When I was young I was told that I had another father. I never got to see this father, because he lived very far away, but he was always watching me. He had lots of rules. They told me that if I followed them I would make Him happy, so I did. He was a kind father because He gave me food and clothes and other things, so I wanted to make Him happy.
Later, I realized that there were some rules that I understood. My teacher told me: "do not kill", but I wouldn't anyway. He told me "Do not commit adultery", but I would never do that, because I didn't know what that meant.
There were also rules that I did not yet understand. He told me, "We don't work on Shabbat." I asked him why, and he explained that Father had rested on that day so He wanted us to rest too. My teacher told me to wear tzitzit. Again, I asked why, and he explained that the tzitzit would remind me to do all the other commandments.
Then he told me that I should never wear a garment made of both wool and linen. I asked him why, and this time he told me "I don't know." I was astonished, and proud that I had stumped him. Then I asked him why he did it if he did not know why he was doing it. He told me "Because G‑d said so. We must understand that we live in His world and follow His laws. We must follow them whether we want to or not. This shows that we do the mitzvot because of an unwavering faith which insists that whatever He says must be true."
I was incredulous.
His demands, as they were, sat well with me. After all He created us so He wanted us to be subservient to Him. I wondered though, how I was supposed to show that I was proud to be His son, if I was denied any rights or desires of my own. It seemed as if there were no room for tea parties and amiability in this family structure. I was to toe the line and be a good soldier, but nobody wanted to hear my opinion.
I have since made peace with it, and learned to follow orders because I must, even if I want to follow them anyway.
Soon I came across something even more bewildering: the sacrifice. At least the laws taught me that my job in this world is to fear His presence, and to follow orders humbly.

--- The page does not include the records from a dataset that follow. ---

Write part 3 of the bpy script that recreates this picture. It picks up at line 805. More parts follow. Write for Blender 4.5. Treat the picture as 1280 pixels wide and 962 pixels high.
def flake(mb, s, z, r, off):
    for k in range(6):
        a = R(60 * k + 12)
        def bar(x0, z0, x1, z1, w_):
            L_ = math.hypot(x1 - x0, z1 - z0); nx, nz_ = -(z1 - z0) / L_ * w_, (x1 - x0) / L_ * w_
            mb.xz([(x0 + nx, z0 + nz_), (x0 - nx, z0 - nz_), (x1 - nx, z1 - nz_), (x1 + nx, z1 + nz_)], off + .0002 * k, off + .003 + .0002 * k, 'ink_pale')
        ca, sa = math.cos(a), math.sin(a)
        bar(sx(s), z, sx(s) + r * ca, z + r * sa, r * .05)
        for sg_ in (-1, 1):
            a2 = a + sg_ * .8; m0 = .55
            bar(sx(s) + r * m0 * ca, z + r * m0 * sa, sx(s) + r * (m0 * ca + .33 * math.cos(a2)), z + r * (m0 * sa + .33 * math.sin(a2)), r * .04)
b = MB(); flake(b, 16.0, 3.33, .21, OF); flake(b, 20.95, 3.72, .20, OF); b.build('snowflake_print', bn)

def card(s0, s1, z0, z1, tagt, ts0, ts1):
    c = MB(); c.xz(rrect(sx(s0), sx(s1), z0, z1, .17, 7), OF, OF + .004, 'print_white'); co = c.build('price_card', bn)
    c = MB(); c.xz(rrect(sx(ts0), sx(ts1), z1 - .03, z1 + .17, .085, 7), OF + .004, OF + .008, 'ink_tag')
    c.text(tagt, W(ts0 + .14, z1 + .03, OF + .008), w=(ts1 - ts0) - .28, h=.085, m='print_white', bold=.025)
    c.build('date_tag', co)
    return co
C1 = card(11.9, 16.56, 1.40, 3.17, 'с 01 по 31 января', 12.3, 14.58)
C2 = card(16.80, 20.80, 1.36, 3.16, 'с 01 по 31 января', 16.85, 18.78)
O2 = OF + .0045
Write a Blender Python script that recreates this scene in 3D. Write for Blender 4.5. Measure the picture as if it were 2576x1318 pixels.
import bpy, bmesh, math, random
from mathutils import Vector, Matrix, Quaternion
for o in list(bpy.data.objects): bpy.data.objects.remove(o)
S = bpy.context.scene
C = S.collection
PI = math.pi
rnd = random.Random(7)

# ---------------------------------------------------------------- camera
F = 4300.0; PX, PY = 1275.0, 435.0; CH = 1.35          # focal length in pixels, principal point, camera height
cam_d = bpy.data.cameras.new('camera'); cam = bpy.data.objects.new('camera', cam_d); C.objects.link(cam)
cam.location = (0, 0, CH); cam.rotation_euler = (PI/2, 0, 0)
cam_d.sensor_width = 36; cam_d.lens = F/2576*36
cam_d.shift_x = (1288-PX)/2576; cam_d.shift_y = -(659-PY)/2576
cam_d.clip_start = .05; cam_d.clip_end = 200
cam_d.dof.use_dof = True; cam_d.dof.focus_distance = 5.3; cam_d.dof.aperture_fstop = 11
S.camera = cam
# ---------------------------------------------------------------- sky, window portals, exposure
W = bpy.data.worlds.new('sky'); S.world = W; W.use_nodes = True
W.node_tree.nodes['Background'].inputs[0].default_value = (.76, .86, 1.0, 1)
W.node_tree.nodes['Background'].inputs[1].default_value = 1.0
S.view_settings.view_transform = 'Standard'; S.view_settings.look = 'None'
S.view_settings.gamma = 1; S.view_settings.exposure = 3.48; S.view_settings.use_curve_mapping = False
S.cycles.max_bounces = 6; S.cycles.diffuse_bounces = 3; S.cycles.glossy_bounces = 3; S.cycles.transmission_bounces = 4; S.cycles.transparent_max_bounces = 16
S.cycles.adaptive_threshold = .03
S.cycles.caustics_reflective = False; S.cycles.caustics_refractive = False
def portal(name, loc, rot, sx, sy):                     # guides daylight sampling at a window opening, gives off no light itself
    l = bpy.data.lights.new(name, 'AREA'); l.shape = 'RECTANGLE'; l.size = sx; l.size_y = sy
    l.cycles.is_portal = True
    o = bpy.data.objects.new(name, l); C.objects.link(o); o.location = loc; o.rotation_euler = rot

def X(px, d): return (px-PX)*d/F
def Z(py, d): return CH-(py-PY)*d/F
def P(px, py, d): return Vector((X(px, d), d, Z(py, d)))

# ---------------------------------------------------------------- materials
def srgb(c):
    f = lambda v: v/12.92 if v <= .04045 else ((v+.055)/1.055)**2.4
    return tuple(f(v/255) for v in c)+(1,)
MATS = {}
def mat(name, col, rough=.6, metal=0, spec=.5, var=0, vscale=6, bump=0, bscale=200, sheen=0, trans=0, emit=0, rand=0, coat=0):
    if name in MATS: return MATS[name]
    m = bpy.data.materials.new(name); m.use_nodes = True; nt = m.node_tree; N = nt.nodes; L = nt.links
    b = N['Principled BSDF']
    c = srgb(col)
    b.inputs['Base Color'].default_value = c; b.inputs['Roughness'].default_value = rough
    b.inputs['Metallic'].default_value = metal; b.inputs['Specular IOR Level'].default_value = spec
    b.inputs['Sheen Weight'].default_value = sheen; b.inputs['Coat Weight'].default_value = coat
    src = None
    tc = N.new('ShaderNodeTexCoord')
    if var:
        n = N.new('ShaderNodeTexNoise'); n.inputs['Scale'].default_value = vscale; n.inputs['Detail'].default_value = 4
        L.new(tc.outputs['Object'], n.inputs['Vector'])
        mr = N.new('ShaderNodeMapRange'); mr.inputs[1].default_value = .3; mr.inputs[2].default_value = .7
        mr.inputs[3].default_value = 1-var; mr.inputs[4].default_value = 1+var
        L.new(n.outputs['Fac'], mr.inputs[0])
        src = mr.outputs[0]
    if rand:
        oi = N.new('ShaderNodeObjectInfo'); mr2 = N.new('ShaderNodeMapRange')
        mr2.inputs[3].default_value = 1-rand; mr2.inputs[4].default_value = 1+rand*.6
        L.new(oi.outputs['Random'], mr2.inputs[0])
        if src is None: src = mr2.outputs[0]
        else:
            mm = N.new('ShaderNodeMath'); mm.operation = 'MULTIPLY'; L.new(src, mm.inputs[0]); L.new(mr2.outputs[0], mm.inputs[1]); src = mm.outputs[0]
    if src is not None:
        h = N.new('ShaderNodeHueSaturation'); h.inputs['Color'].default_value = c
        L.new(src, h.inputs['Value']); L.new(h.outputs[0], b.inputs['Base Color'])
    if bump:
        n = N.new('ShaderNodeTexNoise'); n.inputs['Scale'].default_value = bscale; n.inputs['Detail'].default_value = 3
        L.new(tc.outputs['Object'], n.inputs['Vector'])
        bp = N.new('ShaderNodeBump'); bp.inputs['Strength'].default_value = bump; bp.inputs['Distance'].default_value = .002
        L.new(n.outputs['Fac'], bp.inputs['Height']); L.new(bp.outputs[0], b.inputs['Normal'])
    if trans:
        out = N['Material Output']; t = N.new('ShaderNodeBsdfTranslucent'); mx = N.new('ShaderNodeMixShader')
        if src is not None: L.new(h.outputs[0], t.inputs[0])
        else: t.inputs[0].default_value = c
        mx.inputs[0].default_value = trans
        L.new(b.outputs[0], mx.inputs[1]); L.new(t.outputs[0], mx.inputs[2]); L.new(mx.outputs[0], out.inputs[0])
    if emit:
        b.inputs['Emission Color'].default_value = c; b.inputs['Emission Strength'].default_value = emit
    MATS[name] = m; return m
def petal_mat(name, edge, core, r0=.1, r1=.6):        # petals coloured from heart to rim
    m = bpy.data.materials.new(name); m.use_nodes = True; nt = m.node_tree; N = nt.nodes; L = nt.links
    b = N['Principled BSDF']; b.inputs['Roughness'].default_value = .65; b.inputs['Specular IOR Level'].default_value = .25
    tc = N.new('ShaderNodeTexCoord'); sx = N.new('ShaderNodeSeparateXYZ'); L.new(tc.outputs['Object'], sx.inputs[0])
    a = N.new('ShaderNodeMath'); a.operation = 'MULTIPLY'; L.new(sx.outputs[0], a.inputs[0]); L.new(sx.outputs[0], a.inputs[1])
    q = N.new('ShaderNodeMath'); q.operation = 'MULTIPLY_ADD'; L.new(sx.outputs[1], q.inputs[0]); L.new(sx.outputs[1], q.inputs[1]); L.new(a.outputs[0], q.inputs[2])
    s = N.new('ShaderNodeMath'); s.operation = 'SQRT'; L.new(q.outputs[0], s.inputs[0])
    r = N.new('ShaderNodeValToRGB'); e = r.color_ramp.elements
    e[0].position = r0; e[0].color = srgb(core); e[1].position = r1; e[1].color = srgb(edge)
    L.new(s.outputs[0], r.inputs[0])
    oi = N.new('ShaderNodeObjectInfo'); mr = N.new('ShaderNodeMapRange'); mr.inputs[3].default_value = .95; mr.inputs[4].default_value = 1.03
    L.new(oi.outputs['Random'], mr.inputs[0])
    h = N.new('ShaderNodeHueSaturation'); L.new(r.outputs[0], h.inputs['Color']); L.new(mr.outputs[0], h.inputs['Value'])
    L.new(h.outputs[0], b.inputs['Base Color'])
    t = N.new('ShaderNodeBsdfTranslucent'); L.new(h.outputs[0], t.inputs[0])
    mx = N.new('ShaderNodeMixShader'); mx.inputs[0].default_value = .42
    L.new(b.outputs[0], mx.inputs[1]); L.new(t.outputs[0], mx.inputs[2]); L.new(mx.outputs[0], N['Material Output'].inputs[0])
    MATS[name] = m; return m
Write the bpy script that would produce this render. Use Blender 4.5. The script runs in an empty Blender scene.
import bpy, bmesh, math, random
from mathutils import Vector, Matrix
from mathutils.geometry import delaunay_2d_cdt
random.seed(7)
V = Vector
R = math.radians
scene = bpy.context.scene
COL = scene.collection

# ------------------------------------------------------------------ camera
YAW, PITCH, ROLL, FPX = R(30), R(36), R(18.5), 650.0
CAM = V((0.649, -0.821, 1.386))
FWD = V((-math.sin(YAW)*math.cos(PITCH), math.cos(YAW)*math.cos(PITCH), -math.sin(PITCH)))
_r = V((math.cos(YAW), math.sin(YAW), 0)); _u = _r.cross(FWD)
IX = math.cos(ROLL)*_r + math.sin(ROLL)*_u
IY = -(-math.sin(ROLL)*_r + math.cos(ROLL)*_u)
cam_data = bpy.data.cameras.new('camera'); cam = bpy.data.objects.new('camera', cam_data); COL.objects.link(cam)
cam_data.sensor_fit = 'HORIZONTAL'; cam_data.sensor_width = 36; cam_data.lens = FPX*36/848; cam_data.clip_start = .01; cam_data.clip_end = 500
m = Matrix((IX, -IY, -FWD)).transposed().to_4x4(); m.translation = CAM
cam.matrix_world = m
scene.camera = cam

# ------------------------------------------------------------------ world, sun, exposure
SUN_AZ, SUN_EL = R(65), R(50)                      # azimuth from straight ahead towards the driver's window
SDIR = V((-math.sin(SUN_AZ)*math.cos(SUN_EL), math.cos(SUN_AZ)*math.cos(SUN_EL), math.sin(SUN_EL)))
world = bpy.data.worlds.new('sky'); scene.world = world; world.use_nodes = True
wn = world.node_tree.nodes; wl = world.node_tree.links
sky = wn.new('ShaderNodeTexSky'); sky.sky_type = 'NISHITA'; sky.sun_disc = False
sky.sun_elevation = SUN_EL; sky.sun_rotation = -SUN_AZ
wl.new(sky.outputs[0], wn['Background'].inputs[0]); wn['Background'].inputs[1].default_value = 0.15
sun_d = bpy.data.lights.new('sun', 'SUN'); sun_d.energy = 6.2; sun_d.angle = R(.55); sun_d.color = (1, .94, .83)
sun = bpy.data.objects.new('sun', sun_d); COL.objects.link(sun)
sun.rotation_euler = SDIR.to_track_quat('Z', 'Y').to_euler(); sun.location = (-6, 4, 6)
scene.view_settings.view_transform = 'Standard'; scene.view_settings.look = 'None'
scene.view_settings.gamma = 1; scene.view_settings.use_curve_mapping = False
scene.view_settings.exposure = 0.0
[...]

The sacrifices took things to a whole different level though.
The pleasure G‑d derives from the sacrifice has nothing to do with us at all. In fact, G‑d derives pleasure from it because it has nothing to do with us. True, we have no idea why slaughtering an animal and sacrificing it works to have us absolved from sin, and we do it anyway. This time though, G‑d is not enjoying the fear it instils in our hearts. This time, G‑d enjoys it because the Jew is following his directives with out creating any positive feelings of his own. G‑d tells us that he wants us to gain nothing at all from offering sacrifices, and to do it anyway "Because I said so". That makes G‑d especially proud.
In that case, our role in the offering of sacrifices is to be completely ignored. It is to act as if our existence counts for nothing. How can any son make his father proud if his job requirements entail: Act as if you do not exist? This question has remained with me for a long time.
Time has passed and I am now the proud father of two young boys. On a recent evening, I was reclining on the couch, watching the older one play. He is nineteen months old now, and treats his Lego set like a gift from Tiffany's.
Faced by the architecting and contracting rigours demanded in Lego building, his chubby fingers are often challenged to a state of despondency. This time though, he refused to quit. Watching him work, I resisted the urge to help him knowing that my urge was born of compassion, not deliberation. Perspiration filled his brow and determination filled his eyes but when he finally succeeded he looked down at his handiwork with joy. Then he looked up and noticed how happy I was, and his heart filled with glee.
And I finally got it.
There is room for pride and joy in this relationship, but not the kind I was looking for. Happiness should not come when our Lego bicycle is successfully built. Our joy must come only because He is happy about it. In fact our joy must not even be derived from his delight in our success; it must come only from knowing that He is smiling.
May it be your will, lord our G‑d of our fathers, that the prayer of our lips be regarded and accepted by you as if we had offered the daily sacrifice at its appointed time.